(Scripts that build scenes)
>>>>>

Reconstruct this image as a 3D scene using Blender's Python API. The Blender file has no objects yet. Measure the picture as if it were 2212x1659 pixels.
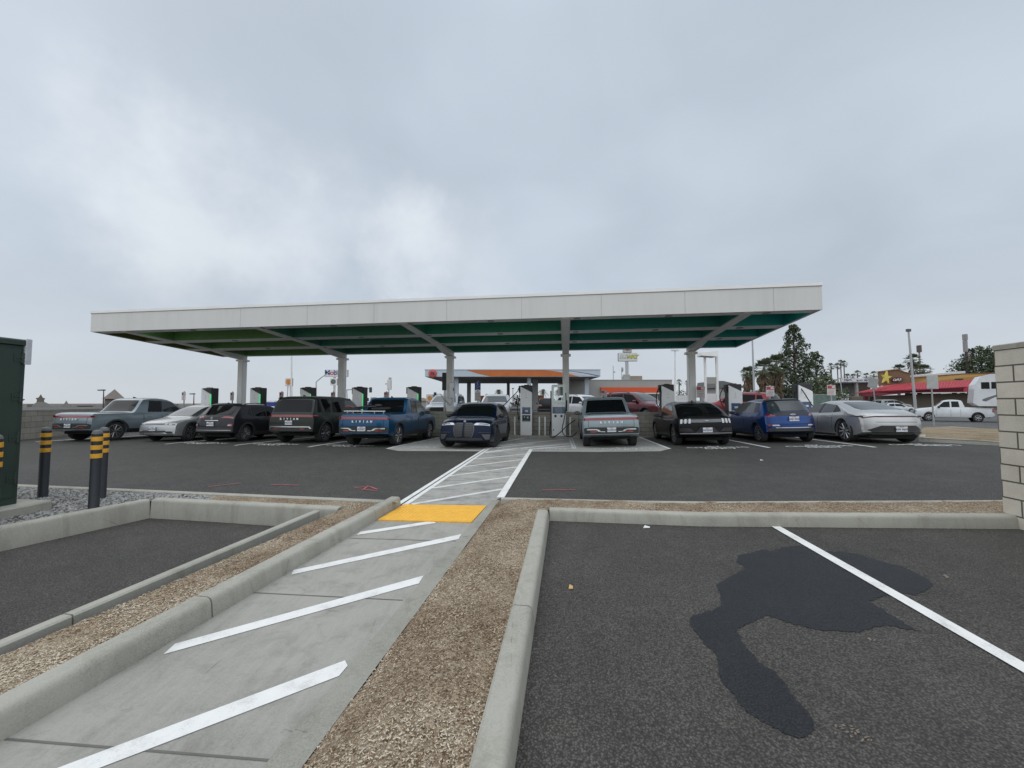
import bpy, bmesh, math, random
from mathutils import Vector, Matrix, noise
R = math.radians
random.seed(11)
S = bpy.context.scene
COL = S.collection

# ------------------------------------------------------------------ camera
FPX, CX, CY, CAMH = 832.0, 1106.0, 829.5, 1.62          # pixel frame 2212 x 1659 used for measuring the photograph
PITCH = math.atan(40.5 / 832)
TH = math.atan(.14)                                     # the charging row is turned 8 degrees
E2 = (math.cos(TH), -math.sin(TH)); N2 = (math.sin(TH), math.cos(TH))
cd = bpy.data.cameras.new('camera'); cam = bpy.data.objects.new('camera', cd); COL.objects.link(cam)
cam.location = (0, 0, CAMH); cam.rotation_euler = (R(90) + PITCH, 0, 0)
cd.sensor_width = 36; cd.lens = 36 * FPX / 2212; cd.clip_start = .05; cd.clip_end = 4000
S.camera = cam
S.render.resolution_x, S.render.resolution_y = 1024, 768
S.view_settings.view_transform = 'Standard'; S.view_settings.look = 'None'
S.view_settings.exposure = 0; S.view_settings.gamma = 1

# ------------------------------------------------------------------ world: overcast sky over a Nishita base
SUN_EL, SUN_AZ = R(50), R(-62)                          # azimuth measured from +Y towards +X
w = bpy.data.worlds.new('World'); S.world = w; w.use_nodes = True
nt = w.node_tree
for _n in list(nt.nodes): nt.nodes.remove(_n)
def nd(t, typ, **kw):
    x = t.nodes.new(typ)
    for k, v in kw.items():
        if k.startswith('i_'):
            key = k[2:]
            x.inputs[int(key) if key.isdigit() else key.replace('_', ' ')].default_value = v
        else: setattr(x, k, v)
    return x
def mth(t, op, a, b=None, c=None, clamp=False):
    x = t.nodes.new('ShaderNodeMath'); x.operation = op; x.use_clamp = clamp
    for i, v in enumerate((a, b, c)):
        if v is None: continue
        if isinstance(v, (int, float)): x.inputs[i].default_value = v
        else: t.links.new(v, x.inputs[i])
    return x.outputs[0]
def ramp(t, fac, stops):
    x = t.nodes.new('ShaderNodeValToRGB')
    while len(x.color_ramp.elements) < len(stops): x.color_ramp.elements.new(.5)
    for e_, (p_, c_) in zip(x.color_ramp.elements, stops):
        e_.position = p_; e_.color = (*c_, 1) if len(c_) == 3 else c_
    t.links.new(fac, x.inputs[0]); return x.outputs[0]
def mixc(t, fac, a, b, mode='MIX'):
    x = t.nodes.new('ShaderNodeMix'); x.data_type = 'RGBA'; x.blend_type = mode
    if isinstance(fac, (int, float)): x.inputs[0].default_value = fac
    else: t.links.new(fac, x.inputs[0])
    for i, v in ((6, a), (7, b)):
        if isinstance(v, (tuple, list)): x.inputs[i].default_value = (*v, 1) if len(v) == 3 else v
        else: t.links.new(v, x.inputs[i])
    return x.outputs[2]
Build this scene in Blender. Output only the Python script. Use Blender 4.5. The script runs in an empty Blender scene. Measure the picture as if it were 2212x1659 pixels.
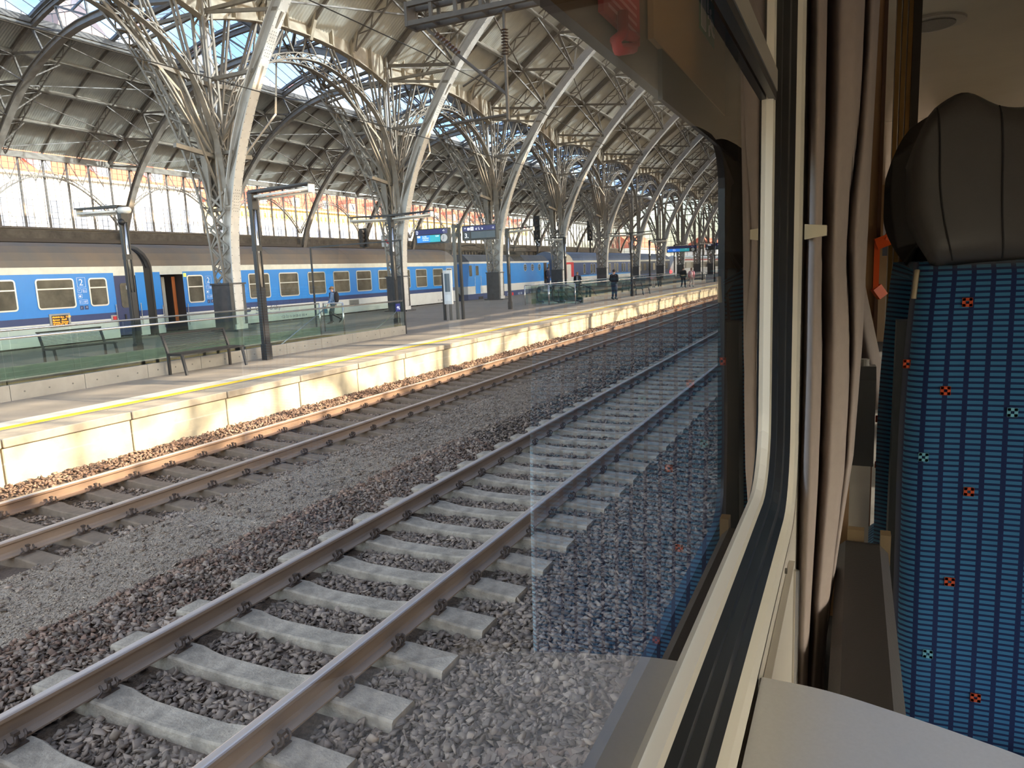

<<<<<

▸ **WHAT IS EXPECTED**: Transcribe exactly, with no pictures, the lines running from the first line of the material through the line holding "S.view_settings.exposure = 0;".

▸ **RESPONSE TO THIS TASK**:
Reconstruct this image as a 3D scene using Blender's Python API. The Blender file has no objects yet. Measure the picture as if it were 2212x1659 pixels.
import bpy, bmesh, math, random
from mathutils import Vector, Matrix, noise
R = math.radians
random.seed(11)
S = bpy.context.scene
COL = S.collection

# ------------------------------------------------------------------ camera
FPX, CX, CY, CAMH = 832.0, 1106.0, 829.5, 1.62          # pixel frame 2212 x 1659 used for measuring the photograph
PITCH = math.atan(40.5 / 832)
TH = math.atan(.14)                                     # the charging row is turned 8 degrees
E2 = (math.cos(TH), -math.sin(TH)); N2 = (math.sin(TH), math.cos(TH))
cd = bpy.data.cameras.new('camera'); cam = bpy.data.objects.new('camera', cd); COL.objects.link(cam)
cam.location = (0, 0, CAMH); cam.rotation_euler = (R(90) + PITCH, 0, 0)
cd.sensor_width = 36; cd.lens = 36 * FPX / 2212; cd.clip_start = .05; cd.clip_end = 4000
S.camera = cam
S.render.resolution_x, S.render.resolution_y = 1024, 768
S.view_settings.view_transform = 'Standard'; S.view_settings.look = 'None'
S.view_settings.exposure = 0; S.view_settings.gamma = 1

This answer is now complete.